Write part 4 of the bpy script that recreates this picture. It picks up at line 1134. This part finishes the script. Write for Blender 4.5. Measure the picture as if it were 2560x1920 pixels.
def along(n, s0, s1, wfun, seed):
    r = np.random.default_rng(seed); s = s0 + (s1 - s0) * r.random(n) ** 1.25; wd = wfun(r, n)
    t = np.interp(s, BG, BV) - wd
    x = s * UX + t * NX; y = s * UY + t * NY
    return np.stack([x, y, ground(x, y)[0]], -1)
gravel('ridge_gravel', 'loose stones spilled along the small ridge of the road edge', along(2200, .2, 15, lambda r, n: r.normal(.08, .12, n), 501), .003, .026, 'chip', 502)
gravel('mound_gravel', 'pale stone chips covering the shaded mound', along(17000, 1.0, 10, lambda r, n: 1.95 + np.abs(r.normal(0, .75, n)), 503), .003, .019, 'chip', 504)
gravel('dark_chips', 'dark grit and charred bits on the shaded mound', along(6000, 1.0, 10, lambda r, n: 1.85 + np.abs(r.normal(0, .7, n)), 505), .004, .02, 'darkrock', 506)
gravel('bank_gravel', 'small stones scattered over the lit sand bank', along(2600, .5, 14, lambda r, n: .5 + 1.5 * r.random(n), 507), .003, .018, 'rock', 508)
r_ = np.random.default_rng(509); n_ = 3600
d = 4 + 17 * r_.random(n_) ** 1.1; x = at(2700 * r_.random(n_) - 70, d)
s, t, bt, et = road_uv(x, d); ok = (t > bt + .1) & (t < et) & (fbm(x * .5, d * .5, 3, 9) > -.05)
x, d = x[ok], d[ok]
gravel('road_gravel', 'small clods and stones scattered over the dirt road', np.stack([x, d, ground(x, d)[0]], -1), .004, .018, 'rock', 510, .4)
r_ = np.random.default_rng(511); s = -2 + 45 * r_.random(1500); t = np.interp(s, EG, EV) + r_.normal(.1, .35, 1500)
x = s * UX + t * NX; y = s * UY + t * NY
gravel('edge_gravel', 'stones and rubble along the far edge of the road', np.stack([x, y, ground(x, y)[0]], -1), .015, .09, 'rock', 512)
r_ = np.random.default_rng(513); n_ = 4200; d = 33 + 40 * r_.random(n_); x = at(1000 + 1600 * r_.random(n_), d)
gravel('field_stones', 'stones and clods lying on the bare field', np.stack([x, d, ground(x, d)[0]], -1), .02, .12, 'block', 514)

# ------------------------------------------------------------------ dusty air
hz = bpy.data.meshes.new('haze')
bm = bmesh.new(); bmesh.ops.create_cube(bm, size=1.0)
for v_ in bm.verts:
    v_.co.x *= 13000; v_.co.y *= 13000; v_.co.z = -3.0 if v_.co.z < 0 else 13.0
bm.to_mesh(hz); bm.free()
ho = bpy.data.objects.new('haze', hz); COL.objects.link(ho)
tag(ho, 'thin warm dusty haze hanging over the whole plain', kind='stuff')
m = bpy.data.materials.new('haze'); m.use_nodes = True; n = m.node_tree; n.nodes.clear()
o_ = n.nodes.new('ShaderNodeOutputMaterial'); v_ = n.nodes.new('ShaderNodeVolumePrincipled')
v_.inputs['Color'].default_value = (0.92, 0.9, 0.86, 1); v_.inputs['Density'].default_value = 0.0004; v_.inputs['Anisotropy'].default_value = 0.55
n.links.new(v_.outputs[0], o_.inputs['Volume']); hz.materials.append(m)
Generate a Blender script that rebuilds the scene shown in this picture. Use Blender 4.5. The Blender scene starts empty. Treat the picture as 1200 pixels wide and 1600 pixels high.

_EXERCISE AIM_. Write out all of the records once more, exactly.

_EXERCISE RESPONSE_.
Write part 4 of the bpy script that recreates this picture. It picks up at line 1134. This part finishes the script. Write for Blender 4.5. Measure the picture as if it were 2560x1920 pixels.
def along(n, s0, s1, wfun, seed):
    r = np.random.default_rng(seed); s = s0 + (s1 - s0) * r.random(n) ** 1.25; wd = wfun(r, n)
    t = np.interp(s, BG, BV) - wd
    x = s * UX + t * NX; y = s * UY + t * NY
    return np.stack([x, y, ground(x, y)[0]], -1)
gravel('ridge_gravel', 'loose stones spilled along the small ridge of the road edge', along(2200, .2, 15, lambda r, n: r.normal(.08, .12, n), 501), .003, .026, 'chip', 502)
gravel('mound_gravel', 'pale stone chips covering the shaded mound', along(17000, 1.0, 10, lambda r, n: 1.95 + np.abs(r.normal(0, .75, n)), 503), .003, .019, 'chip', 504)
gravel('dark_chips', 'dark grit and charred bits on the shaded mound', along(6000, 1.0, 10, lambda r, n: 1.85 + np.abs(r.normal(0, .7, n)), 505), .004, .02, 'darkrock', 506)
gravel('bank_gravel', 'small stones scattered over the lit sand bank', along(2600, .5, 14, lambda r, n: .5 + 1.5 * r.random(n), 507), .003, .018, 'rock', 508)
r_ = np.random.default_rng(509); n_ = 3600
d = 4 + 17 * r_.random(n_) ** 1.1; x = at(2700 * r_.random(n_) - 70, d)
s, t, bt, et = road_uv(x, d); ok = (t > bt + .1) & (t < et) & (fbm(x * .5, d * .5, 3, 9) > -.05)
x, d = x[ok], d[ok]
gravel('road_gravel', 'small clods and stones scattered over the dirt road', np.stack([x, d, ground(x, d)[0]], -1), .004, .018, 'rock', 510, .4)
r_ = np.random.default_rng(511); s = -2 + 45 * r_.random(1500); t = np.interp(s, EG, EV) + r_.normal(.1, .35, 1500)
x = s * UX + t * NX; y = s * UY + t * NY
gravel('edge_gravel', 'stones and rubble along the far edge of the road', np.stack([x, y, ground(x, y)[0]], -1), .015, .09, 'rock', 512)
r_ = np.random.default_rng(513); n_ = 4200; d = 33 + 40 * r_.random(n_); x = at(1000 + 1600 * r_.random(n_), d)
gravel('field_stones', 'stones and clods lying on the bare field', np.stack([x, d, ground(x, d)[0]], -1), .02, .12, 'block', 514)

# ------------------------------------------------------------------ dusty air
hz = bpy.data.meshes.new('haze')
bm = bmesh.new(); bmesh.ops.create_cube(bm, size=1.0)
for v_ in bm.verts:
    v_.co.x *= 13000; v_.co.y *= 13000; v_.co.z = -3.0 if v_.co.z < 0 else 13.0
bm.to_mesh(hz); bm.free()
ho = bpy.data.objects.new('haze', hz); COL.objects.link(ho)
tag(ho, 'thin warm dusty haze hanging over the whole plain', kind='stuff')
m = bpy.data.materials.new('haze'); m.use_nodes = True; n = m.node_tree; n.nodes.clear()
o_ = n.nodes.new('ShaderNodeOutputMaterial'); v_ = n.nodes.new('ShaderNodeVolumePrincipled')
v_.inputs['Color'].default_value = (0.92, 0.9, 0.86, 1); v_.inputs['Density'].default_value = 0.0004; v_.inputs['Anisotropy'].default_value = 0.55
n.links.new(v_.outputs[0], o_.inputs['Volume']); hz.materials.append(m)
Generate a Blender script that rebuilds the scene shown in this picture. Use Blender 4.5. The Blender scene starts empty. Treat the picture as 1200 pixels wide and 1600 pixels high.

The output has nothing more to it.